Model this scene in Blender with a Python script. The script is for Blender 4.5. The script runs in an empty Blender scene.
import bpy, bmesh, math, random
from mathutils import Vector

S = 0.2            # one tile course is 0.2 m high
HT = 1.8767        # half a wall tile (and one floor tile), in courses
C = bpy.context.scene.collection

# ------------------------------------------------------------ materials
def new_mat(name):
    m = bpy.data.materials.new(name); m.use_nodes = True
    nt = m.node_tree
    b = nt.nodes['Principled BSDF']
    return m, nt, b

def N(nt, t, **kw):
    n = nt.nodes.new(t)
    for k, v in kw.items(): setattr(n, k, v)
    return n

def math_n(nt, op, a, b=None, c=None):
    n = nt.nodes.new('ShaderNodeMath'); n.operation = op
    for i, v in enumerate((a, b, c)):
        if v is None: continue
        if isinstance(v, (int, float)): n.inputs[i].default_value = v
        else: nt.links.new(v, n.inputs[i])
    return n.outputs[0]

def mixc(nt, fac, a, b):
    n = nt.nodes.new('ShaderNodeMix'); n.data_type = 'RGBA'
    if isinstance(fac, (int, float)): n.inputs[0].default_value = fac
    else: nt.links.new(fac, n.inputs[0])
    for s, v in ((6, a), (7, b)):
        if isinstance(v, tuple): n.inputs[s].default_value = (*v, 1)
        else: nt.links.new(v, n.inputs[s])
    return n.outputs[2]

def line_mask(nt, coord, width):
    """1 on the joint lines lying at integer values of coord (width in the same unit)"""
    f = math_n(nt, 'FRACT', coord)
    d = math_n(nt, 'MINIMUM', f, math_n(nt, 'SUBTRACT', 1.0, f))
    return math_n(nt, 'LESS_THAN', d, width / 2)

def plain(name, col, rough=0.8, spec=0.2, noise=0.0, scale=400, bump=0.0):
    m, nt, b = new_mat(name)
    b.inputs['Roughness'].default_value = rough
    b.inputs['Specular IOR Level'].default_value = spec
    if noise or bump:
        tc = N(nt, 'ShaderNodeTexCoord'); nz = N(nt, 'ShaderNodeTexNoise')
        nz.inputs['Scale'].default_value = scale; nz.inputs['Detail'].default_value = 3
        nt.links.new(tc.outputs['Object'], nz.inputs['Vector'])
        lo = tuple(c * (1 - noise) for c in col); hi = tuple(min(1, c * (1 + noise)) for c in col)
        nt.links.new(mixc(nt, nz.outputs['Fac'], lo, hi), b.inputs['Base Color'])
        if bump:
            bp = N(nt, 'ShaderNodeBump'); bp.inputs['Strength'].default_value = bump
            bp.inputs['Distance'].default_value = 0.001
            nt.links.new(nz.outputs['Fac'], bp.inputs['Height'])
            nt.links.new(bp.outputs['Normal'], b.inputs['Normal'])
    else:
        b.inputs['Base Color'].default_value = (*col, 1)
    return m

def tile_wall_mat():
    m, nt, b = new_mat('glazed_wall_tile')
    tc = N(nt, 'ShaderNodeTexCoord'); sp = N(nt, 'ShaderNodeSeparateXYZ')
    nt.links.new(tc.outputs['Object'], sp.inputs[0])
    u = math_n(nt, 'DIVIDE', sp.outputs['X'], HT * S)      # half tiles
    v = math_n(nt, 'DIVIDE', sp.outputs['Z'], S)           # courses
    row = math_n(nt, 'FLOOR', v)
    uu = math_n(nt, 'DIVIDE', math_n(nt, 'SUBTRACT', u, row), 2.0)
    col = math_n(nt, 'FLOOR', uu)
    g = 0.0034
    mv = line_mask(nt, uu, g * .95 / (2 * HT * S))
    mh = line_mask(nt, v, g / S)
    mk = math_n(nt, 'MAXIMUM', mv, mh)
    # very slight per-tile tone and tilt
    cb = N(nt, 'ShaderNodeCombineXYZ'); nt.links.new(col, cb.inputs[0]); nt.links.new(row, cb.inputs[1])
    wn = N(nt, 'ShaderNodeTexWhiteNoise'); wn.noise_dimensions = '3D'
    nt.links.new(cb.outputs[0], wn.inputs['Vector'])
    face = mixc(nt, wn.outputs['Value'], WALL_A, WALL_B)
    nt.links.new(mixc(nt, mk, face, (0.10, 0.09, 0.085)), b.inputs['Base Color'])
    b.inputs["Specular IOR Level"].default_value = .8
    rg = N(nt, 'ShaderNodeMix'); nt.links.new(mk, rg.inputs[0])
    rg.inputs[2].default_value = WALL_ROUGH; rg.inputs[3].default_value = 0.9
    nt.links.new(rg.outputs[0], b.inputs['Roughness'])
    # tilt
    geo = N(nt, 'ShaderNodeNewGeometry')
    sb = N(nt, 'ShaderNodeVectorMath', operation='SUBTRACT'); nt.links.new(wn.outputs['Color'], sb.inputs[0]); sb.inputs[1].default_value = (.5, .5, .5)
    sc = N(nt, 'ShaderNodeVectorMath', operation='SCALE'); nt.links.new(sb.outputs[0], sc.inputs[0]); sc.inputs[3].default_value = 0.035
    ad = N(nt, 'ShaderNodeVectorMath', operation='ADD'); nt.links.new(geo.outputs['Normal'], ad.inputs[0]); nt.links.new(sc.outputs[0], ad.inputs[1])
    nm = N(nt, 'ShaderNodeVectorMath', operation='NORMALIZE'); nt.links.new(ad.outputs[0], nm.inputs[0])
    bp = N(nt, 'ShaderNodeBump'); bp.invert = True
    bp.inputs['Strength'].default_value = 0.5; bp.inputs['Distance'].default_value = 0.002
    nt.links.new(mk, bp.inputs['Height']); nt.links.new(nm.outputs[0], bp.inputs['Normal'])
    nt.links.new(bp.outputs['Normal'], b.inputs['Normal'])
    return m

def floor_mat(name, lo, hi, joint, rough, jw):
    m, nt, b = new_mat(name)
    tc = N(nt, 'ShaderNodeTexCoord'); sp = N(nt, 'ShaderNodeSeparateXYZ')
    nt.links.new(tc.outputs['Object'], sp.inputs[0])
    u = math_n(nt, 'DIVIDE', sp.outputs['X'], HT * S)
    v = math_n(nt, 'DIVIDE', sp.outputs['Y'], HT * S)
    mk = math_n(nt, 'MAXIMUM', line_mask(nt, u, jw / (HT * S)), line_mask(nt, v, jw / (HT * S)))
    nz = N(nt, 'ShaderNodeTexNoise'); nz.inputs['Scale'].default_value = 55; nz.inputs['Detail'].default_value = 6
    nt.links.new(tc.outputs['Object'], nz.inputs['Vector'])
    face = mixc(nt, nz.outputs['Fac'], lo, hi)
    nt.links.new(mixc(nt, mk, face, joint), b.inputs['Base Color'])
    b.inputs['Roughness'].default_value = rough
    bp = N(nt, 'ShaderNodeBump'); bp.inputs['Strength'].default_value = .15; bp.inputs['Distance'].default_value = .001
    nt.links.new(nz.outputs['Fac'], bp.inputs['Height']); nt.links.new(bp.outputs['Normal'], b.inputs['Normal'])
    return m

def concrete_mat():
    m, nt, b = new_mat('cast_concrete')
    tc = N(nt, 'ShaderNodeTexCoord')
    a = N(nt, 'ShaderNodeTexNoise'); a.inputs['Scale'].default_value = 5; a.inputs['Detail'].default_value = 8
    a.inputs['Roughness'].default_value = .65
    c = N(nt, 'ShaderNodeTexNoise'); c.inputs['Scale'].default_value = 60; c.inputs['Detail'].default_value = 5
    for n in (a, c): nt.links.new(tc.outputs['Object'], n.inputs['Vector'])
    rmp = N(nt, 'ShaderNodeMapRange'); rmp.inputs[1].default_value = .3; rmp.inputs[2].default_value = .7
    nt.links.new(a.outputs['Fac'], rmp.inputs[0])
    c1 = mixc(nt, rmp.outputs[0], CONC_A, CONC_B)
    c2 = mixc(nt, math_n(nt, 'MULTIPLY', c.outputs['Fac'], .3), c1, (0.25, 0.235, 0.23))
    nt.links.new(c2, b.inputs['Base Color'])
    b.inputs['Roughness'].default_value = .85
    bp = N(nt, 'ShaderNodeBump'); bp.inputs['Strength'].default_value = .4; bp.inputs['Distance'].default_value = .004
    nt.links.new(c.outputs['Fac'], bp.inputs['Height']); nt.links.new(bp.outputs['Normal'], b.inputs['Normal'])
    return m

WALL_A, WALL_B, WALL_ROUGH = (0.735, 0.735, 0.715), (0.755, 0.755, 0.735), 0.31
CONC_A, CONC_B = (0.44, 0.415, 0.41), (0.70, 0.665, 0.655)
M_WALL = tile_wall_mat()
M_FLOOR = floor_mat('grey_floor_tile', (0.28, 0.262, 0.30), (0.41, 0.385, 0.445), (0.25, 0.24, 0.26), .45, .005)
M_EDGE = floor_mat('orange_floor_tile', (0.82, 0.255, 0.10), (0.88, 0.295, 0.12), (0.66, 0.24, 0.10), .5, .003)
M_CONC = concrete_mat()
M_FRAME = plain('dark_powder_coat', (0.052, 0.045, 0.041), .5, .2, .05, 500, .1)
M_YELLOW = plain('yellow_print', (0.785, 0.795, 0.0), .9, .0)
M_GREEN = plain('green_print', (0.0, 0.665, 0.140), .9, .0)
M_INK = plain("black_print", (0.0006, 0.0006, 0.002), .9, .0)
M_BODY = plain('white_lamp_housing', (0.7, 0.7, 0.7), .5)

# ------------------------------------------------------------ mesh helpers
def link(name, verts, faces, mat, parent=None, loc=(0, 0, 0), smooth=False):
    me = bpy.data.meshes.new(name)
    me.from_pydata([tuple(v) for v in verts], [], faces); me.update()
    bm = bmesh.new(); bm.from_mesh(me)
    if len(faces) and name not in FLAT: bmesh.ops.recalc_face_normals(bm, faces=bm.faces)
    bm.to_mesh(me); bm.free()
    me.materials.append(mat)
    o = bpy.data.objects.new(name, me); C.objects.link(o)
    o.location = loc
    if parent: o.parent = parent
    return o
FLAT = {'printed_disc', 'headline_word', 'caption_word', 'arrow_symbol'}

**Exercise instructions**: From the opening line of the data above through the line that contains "return n.outputs[0]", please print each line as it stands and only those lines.

**Response below**:
Model this scene in Blender with a Python script. The script is for Blender 4.5. The script runs in an empty Blender scene.
import bpy, bmesh, math, random
from mathutils import Vector

S = 0.2            # one tile course is 0.2 m high
HT = 1.8767        # half a wall tile (and one floor tile), in courses
C = bpy.context.scene.collection

# ------------------------------------------------------------ materials
def new_mat(name):
    m = bpy.data.materials.new(name); m.use_nodes = True
    nt = m.node_tree
    b = nt.nodes['Principled BSDF']
    return m, nt, b

def N(nt, t, **kw):
    n = nt.nodes.new(t)
    for k, v in kw.items(): setattr(n, k, v)
    return n

def math_n(nt, op, a, b=None, c=None):
    n = nt.nodes.new('ShaderNodeMath'); n.operation = op
    for i, v in enumerate((a, b, c)):
        if v is None: continue
        if isinstance(v, (int, float)): n.inputs[i].default_value = v
        else: nt.links.new(v, n.inputs[i])
    return n.outputs[0]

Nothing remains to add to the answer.